Here lies the difficult line that we, as people who wish to improve Blender, must walk. We have to understand that there is a definite “Blender way” to accomplish certain tasks (just like there’s a MAX way and an XSI way and a Maya way and so on). The Blender approach is both unique and an integral part of the application’s strength. The difficult challenge we face is to make this approach more palatable to newcomers without sacrificing the approach itself. This is no easy task. Successfully achieving it will require an even balance of steadfastness with compromise. Too much steadfastness and progress halts, rife with stubbornness and crippled by argumentation. Too much compromise and Blender is lost, diluted and sterilized with passive complacency.

Changes to the interface can help, but I feel it’s just as important (or even moreso) to stress to new users the need to seek out and obtain documentation. Of course, we need to make sure that documentation is current and available. Every application as complex as Blender has an in-depth manual and a number of third-party references; and not without reason. They are ALL complex. People have a misconception that because as application is small, easily obtained, and easily installed for free, that it must be simple and powerless (because the freeware they’re used to are simple utility apps or cheap games - note that I’m not talking about OSS; it’s the curse of OSS that the “you get what you pay for” mindset exists). Blender and many OSS “killer apps” defy this misconception, and this must be made clear to the user.

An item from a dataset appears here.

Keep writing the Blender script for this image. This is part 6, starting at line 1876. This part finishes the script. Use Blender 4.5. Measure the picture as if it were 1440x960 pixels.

I’m in agreement with Monkeyboi regarding customization. I personally would rather have a good, working interface with strong, easily accessible documentation than a nightmare of custimazation (and it does become a nightmare for developers, users, and documentaion creators). As far as mouse selection goes, that’s one of the things that, while unconventional, I think is incredibly intelligent design that users should have to “just get used to.”

That’s just my thoughts, though (much more clear than yesterday’s rant of mine).